Tenor Lawrence Brownlee (from the SFP event page for this performance)
Last night in Herbst Theatre San Francisco Performances followed up on three consecutive piano recitals in its Summer Music Sessions 2021 programming with a vocal recital by tenor Lawrence Brownlee, accompanied at the piano by John Churchwell. As had been the case on Monday evening, this turned out to be an evening in which the most compelling performance came with the encore. In a program entitled Songs of my Youth, Brownlee surveyed selections of songs with Italian, German, and French texts, as well as a set of spirituals, to review his development as a vocalist.
However, just when the audience thought the journey had concluded, Brownlee discussed an early encounter with George Frideric Handel’s HWV 56 Messiah oratorio and the opportunities for embellishment in the opening selections for tenor, “Comfort ye my people” and “Ev’ry valley shall be exalted.” He then delivered a jaw-dropping account of this music, allowing each embellishment to unfold gracefully among the notes that Handel had already committed to paper. This was then followed by the plain-spoken delivery of the African American spiritual “All Night, All Day,” reminding the listener that the sublime can be presented in many different packages.
Fortunately, the programming that preceded these encores was far more satisfying than what I had encountered on Monday. Regardless of genre, Brownlee consistently found a “comfort zone” for his vocal qualities in each of the selections he performed. He began with his early encounter with the collection 24 Italian Songs and Arias, a single volume of extracts from the three-volume collection Arie antiche (ancient arias) compiled by Alessandro Parisotti. Compiled in the late nineteenth century, “ancient” to Parisotti meant seventeenth-century; and Brownlee consistently honored the rhetorical styles of that period. He then shifted gears to the more familiar texts of German (Franz Schubert and Richard Strauss) and French (Gabriel Fauré, Francis Poulenc, and “honorary member” Franz Liszt) art song, providing equally engaging interpretations. Finally, his spiritual set drew upon arrangements by Harry Burleigh and Hall Johnson, both consistently authoritative sources.

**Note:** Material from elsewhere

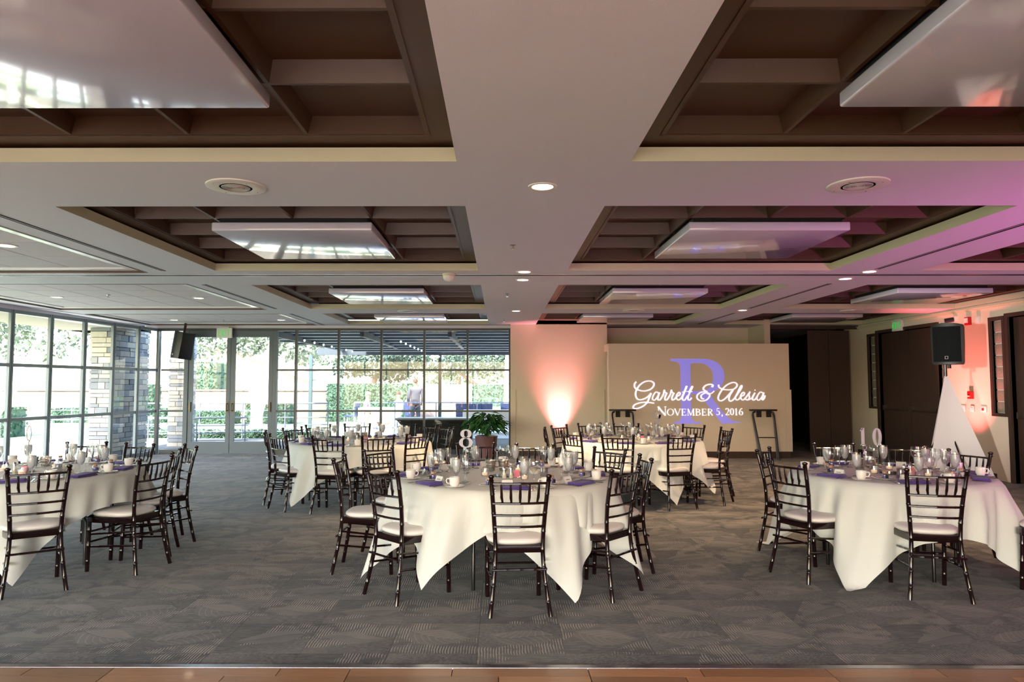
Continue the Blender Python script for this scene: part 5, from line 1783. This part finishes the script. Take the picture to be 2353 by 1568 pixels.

This was Brownlee’s second SFP appearance. He had previously made his San Francisco recital debut as part of the SFP 2017–2018 Vocal Series. Before that he made his debut with the San Francisco Opera in Gaetano Donizetti’s Don Pasquale, a 2016 production that was streamed this past April. He has established convincing comfort zones in both opera and art song, and his breadth in the latter category is engagingly impressive. Hopefully, his schedule will allow him to make frequent returns to our city.